De otro lado, a los 4 años de vigencia de este Código se produce un nuevo cambio en el orden penal con la promulgación del Código Penal de 1924 que trae nomenclatura punitiva nueva e instituciones que suavizan el trato a los autores de delito. Esto significó que el Código procesal del 20 quedara desactualizado teniendo que esperarse 16 años para que se aprobara un nuevo Código procesal adecuado al Código Penal del 24.
Promulgado el Código de Procedimientos Penales de 1940 que entró en vigencia el 18 de marzo de dicho año, mantuvo la estructura de su antecesor y para superar las dificultades surgidas en la instrucción y el juzgamiento, se incorporan instituciones nuevas como el Ministerio de Defensa integrada por los defensores de oficio rentados por el Estado para evitar que el proceso no se perjudicara por la falta de defensores porque los procesados no podían contratarlos imposibilitando la iniciación del juicio; así como un nuevo régimen para el tratamiento de los ausentes y poder viabilizar el juicio de los presentes que se frustraba cuando dejaba de concurrir alguno de aquellos. Respecto al Ministerio Público cambia su denominación antigua y lo libera del control que sobre él ejercía el Ministerio de Justicia. En el Código del 40 se corta este cordón con el Poder Ejecutivo.
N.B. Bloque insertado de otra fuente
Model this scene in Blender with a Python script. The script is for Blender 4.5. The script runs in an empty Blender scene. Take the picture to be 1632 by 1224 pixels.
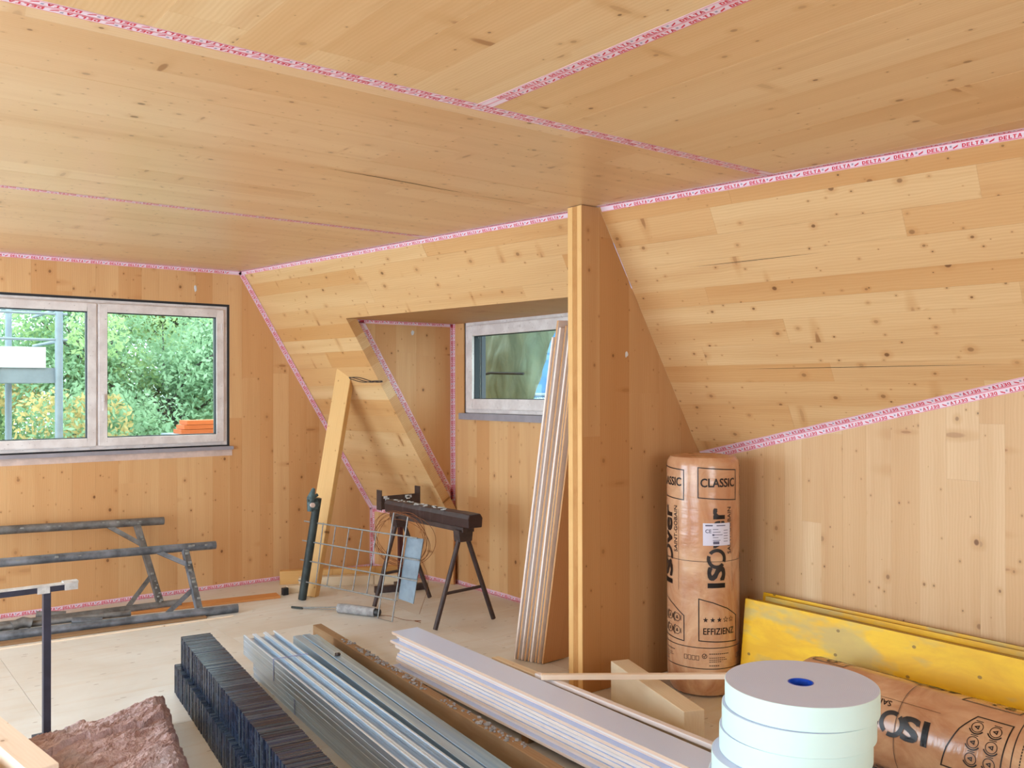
import bpy, bmesh, math, random
from mathutils import Vector, Matrix, Euler
import numpy as np

# ---------------------------------------------------------------- scene, camera, world, light
sc = bpy.context.scene
COL = sc.collection
random.seed(7)

def link(o):
    COL.objects.link(o)
    return o

cam_d = bpy.data.cameras.new('camera')
cam_d.sensor_width = 36.0
cam_d.lens = 1440.95 / 1632 * 36.0
cam_d.clip_start = 0.05
cam_d.clip_end = 200
cam = link(bpy.data.objects.new('camera', cam_d))
R_ = Vector((0.78946833, -0.61378739, -0.00219002))
U_ = Vector((-0.00133878, -0.00528996, 0.99998511))
F_ = Vector((0.61378984, 0.78945364, 0.00499798))
m = Matrix((R_, U_, -F_)).transposed().to_4x4()
m.translation = (0, 0, 1.6)
cam.matrix_world = m
sc.camera = cam

world = bpy.data.worlds.new('overcast_sky')
sc.world = world
world.use_nodes = True
wn = world.node_tree.nodes
wl = world.node_tree.links
wn.clear()
wo = wn.new('ShaderNodeOutputWorld')
wb = wn.new('ShaderNodeBackground')
wtc = wn.new('ShaderNodeTexCoord')
wsx = wn.new('ShaderNodeSeparateXYZ')
wcr = wn.new('ShaderNodeValToRGB')
wcr.color_ramp.elements[0].position = 0.0
wcr.color_ramp.elements[0].color = (0.72, 0.86, 1.0, 1)
wcr.color_ramp.elements[1].position = 0.7
wcr.color_ramp.elements[1].color = (0.78, 0.90, 1.0, 1)
wl.new(wtc.outputs['Generated'], wsx.inputs[0])
wl.new(wsx.outputs['Z'], wcr.inputs[0])
wl.new(wcr.outputs[0], wb.inputs['Color'])
wb.inputs['Strength'].default_value = 6.5
wl.new(wb.outputs[0], wo.inputs[0])

def area(name, loc, size, normal, power, col=(1, 1, 1), portal=False):
    d = bpy.data.lights.new(name, 'AREA')
    d.shape = 'RECTANGLE'
    d.size, d.size_y = size
    d.energy = power
    d.color = col
    if portal:
        d.cycles.is_portal = True
    o = link(bpy.data.objects.new(name, d))
    o.location = loc
    o.rotation_euler = Vector(normal).to_track_quat('-Z', 'Z').to_euler()
    o['kind'] = 'structure'
    return o

# daylight lamps, added at unseen openings in the left and back walls
area('added_daylight', (-1.78, 1.8, 1.25), (2.4, 2.1), (1, 0, 0), 40, (0.80, 0.90, 1.0))
area('added_daylight', (-1.78, 5.2, 1.25), (2.4, 2.1), (1, 0, 0), 105, (0.62, 0.83, 1.0))
area('added_daylight', (1.4, -2.48, 1.5), (2.0, 1.3), (0, 1, 0), 36, (0.90, 0.95, 1.0))

sc.view_settings.view_transform = 'Standard'
sc.view_settings.look = 'None'
sc.view_settings.gamma = 1.0
sc.view_settings.use_curve_mapping = False
sc.view_settings.exposure = -0.12
sc.cycles.use_denoising = True
sc.cycles.max_bounces = 9
sc.cycles.diffuse_bounces = 5
sc.cycles.transparent_max_bounces = 12
sc.cycles.sample_clamp_indirect = 6.0

# ---------------------------------------------------------------- materials
def srgb(r, g, b):
    f = lambda c: (c / 255 / 12.92) if c / 255 <= 0.04045 else ((c / 255 + 0.055) / 1.055) ** 2.4
    return (f(r), f(g), f(b), 1.0)

class NT:
    def __init__(s, name):
        s.m = bpy.data.materials.new(name)
        s.m.use_nodes = True
        s.t = s.m.node_tree
        s.b = s.t.nodes['Principled BSDF']
        s.out = s.t.nodes['Material Output']
    def n(s, typ, **kw):
        x = s.t.nodes.new(typ)
        for k, v in kw.items():
            setattr(x, k, v)
        return x
    def l(s, a, b):
        s.t.links.new(a, b)
    def val(s, sock, v):
        if hasattr(v, 'is_output') or isinstance(v, bpy.types.NodeSocket):
            s.l(v, sock)
        else:
            sock.default_value = v
    def math(s, op, a, b=0.0, c=0.0, clamp=False):
        x = s.n('ShaderNodeMath', operation=op, use_clamp=clamp)
        s.val(x.inputs[0], a); s.val(x.inputs[1], b); s.val(x.inputs[2], c)
        return x.outputs[0]
    def mix(s, fac, a, b, mode='MIX'):
        x = s.n('ShaderNodeMix', data_type='RGBA', blend_type=mode)
        s.val(x.inputs[0], fac); s.val(x.inputs[6], a); s.val(x.inputs[7], b)
        return x.outputs[2]
    def map(s, vec, scale=(1, 1, 1), loc=(0, 0, 0)):
        x = s.n('ShaderNodeMapping')
        s.l(vec, x.inputs['Vector'])
        x.inputs['Scale'].default_value = scale
        s.val(x.inputs['Location'], loc)
        return x.outputs[0]
    def noise(s, vec, scale=1.0, detail=3.0, rough=0.55, dist=0.0):
        x = s.n('ShaderNodeTexNoise')
        s.l(vec, x.inputs['Vector'])
        x.inputs['Scale'].default_value = scale
        x.inputs['Detail'].default_value = detail
        x.inputs['Roughness'].default_value = rough
        x.inputs['Distortion'].default_value = dist
        return x.outputs['Fac']
    def ramp(s, fac, p0, p1, c0=(0, 0, 0, 1), c1=(1, 1, 1, 1)):
        x = s.n('ShaderNodeValToRGB')
        x.color_ramp.elements[0].position = p0; x.color_ramp.elements[0].color = c0
        x.color_ramp.elements[1].position = p1; x.color_ramp.elements[1].color = c1
        s.l(fac, x.inputs[0])
        return x.outputs[0]
    def coords(s, rnd=True, space='Object'):
        tc = s.n('ShaderNodeTexCoord')
        v = tc.outputs[space]
        oi = s.n('ShaderNodeObjectInfo')
        s.rand = oi.outputs['Random']
        if rnd:
            a = s.n('ShaderNodeVectorMath', operation='MULTIPLY')
            cx = s.n('ShaderNodeCombineXYZ')
            s.l(s.rand, cx.inputs[0]); s.l(s.rand, cx.inputs[1]); s.l(s.rand, cx.inputs[2])
            s.l(cx.outputs[0], a.inputs[0]); a.inputs[1].default_value = (57.0, 91.0, 23.0)
            b = s.n('ShaderNodeVectorMath', operation='ADD')
            s.l(v, b.inputs[0]); s.l(a.outputs[0], b.inputs[1])
            return b.outputs[0]
        return v
    def bump(s, h, strength=0.2, dist=0.01):
        x = s.n('ShaderNodeBump')
        x.inputs['Strength'].default_value = strength
        x.inputs['Distance'].default_value = dist
        s.l(h, x.inputs['Height'])
        s.l(x.outputs[0], s.b.inputs['Normal'])

def plain(name, col, rough=0.6, metal=0.0, spec=0.5, var=0.0, vscale=8.0, bump=0.0, dark=None):
    n = NT(name)
    n.b.inputs['Roughness'].default_value = rough
    n.b.inputs['Metallic'].default_value = metal
    n.b.inputs['Specular IOR Level'].default_value = spec
    n.b.inputs['Base Color'].default_value = col
    if var or bump:
        v = n.coords()
        f = n.noise(v, vscale, 5, 0.6)
        if var:
            d = dark or tuple(c * (1 - var) for c in col[:3]) + (1,)
            n.l(n.mix(n.ramp(f, 0.38, 0.62), d, col), n.b.inputs['Base Color'])
        if bump:
            n.bump(f, bump, 0.01)
    return n.m

def wood(name, ca, cb, knots=0.5, grain=1.0, rough=0.55, knot_scale=4.2, tint=0.8, streak=srgb(178, 124, 74), spec=0.35, dots=0.5):
    """softwood: x = along the grain, y = across, z = thickness (object space)."""
    n = NT(name)
    v = n.coords()
    tone = n.math('MULTIPLY', n.rand, tint)
    base = n.mix(tone, ca, cb)
    # broad figure along the grain
    fig = n.noise(n.map(v, (0.5, 7.0, 7.0)), 1.0, 2, 0.5, 0.6)
    w = n.n('ShaderNodeTexWave', wave_type='BANDS', bands_direction='Y')
    n.l(n.map(v, (0.25, 1.0, 1.0)), w.inputs['Vector'])
    w.inputs['Scale'].default_value = 22.0
    w.inputs['Distortion'].default_value = 7.0
    w.inputs['Detail'].default_value = 2.0
    w.inputs['Detail Scale'].default_value = 0.8
    fine = n.noise(n.map(v, (3.0, 130.0, 130.0)), 1.0, 3, 0.6)
    dk = tuple(c * k for c, k in zip(cb[:3], (0.78, 0.66, 0.50))) + (1,)
    c = n.mix(n.math('MULTIPLY', n.ramp(fig, 0.45, 0.75), 0.45 * grain), base, dk)
    c = n.mix(n.math('MULTIPLY', w.outputs['Fac'], 0.20 * grain), c, dk)
    c = n.mix(n.math('MULTIPLY', fine, 0.28 * grain), c, dk)
    if knots > 0:
        kv = n.map(v, (1.0, 1.25, 0.0))
        jit = n.noise(v, 16.0, 2, 0.5)
        def knotlayer(scale, r0, r1, thr, colk, amount, c, kv=kv):
            r0 *= .72; r1 *= .80
            vo = n.n('ShaderNodeTexVoronoi', voronoi_dimensions='2D')
            n.l(kv, vo.inputs['Vector'])
            vo.inputs['Scale'].default_value = scale
            d = n.math('ADD', vo.outputs['Distance'], n.math('MULTIPLY', n.math('SUBTRACT', jit, 0.5), r1 * 0.9))
            sp = n.n('ShaderNodeSeparateXYZ'); n.l(vo.outputs['Color'], sp.inputs[0])
            gate = n.math('LESS_THAN', sp.outputs[0], thr)
            sz = n.math('MULTIPLY_ADD', sp.outputs[1], 1.1, 0.35)
            amount = n.math('MULTIPLY_ADD', sp.outputs[2], amount * .7, amount * .3)
            dd = n.math('DIVIDE', d, sz)
            core = n.n('ShaderNodeMapRange', interpolation_type='SMOOTHSTEP')
            n.l(dd, core.inputs[0])
            core.inputs[1].default_value = r0; core.inputs[2].default_value = r1
            core.inputs[3].default_value = 1.0; core.inputs[4].default_value = 0.0
            f = n.math('MULTIPLY', n.math('MULTIPLY', core.outputs[0], gate), amount)
            halo = n.n('ShaderNodeMapRange', interpolation_type='SMOOTHSTEP')
            n.l(dd, halo.inputs[0])
            halo.inputs[1].default_value = r1; halo.inputs[2].default_value = r1 * 2.8
            halo.inputs[3].default_value = 0.35; halo.inputs[4].default_value = 0.0
            c = n.mix(n.math('MULTIPLY', halo.outputs[0], gate), c, dk)
            return n.mix(f, c, colk)
        c = knotlayer(knot_scale * .8, 0.05, 0.085, knots * .35, srgb(136, 84, 42), 0.7, c, n.map(v, (1.9, .45, 0.0)))
        c = knotlayer(knot_scale, 0.035, 0.06, knots, srgb(104, 62, 30), 0.85, c)
        c = knotlayer(knot_scale * 2.3, 0.03, 0.055, dots * knots, srgb(74, 44, 24), 0.8, c)
    if streak:
        st = n.noise(n.map(v, (0.7, 11.0, 0.0)), 1.0, 3, 0.6, 0.3)
        c = n.mix(n.math('MULTIPLY', n.ramp(st, 0.58, 0.80), 0.38), c, streak)
    n.l(c, n.b.inputs['Base Color'])
    n.b.inputs['Roughness'].default_value = rough
    n.b.inputs['Specular IOR Level'].default_value = spec
    n.bump(fine, 0.06, 0.002)
    return n.m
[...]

Pero el Código del 40 trae otra novedad y es la creación de la Policía Judicial como órgano auxiliar de la administración de justicia, encargado de investigar los delitos y las faltas y descubrir a los responsables para ponerlos a disposición de los jueces, con los elementos de prueba y efectos que se hubiesen incautado (Art. 59). De acuerdo a ello, la instrucción tenía por objeto reunir la prueba de la realización del delito, las circunstancias en que se ha perpetrado, descubrir a los autores y cómplices, etc. (art. 72). O sea que, de acuerdo a esta nueva versión de la etapa investigatoria, el juez ya no investiga los delitos públicos desde el principio sino sobre la base de la investigación policial en cuyo caso resultaba una tarea integradora. En la investigación policial no intervenía el Ministerio Público ni se aseguraba el derecho de defensa del procesado. Pero inevitablemente, sobre la base de la instrucción se organizaba el juicio. Si bien el Código señalaba el objeto de la investigación policial (Art. 59), así como el de la instrucción (Art. 72), no hizo tal cosa con el juicio, pero obviamente había que deducir del articulado que se trataba del juzgamiento propiamente dicho. De todos modos, los problemas que inicialmente se advirtieron en el Código del 20 subsistieron en el del 40.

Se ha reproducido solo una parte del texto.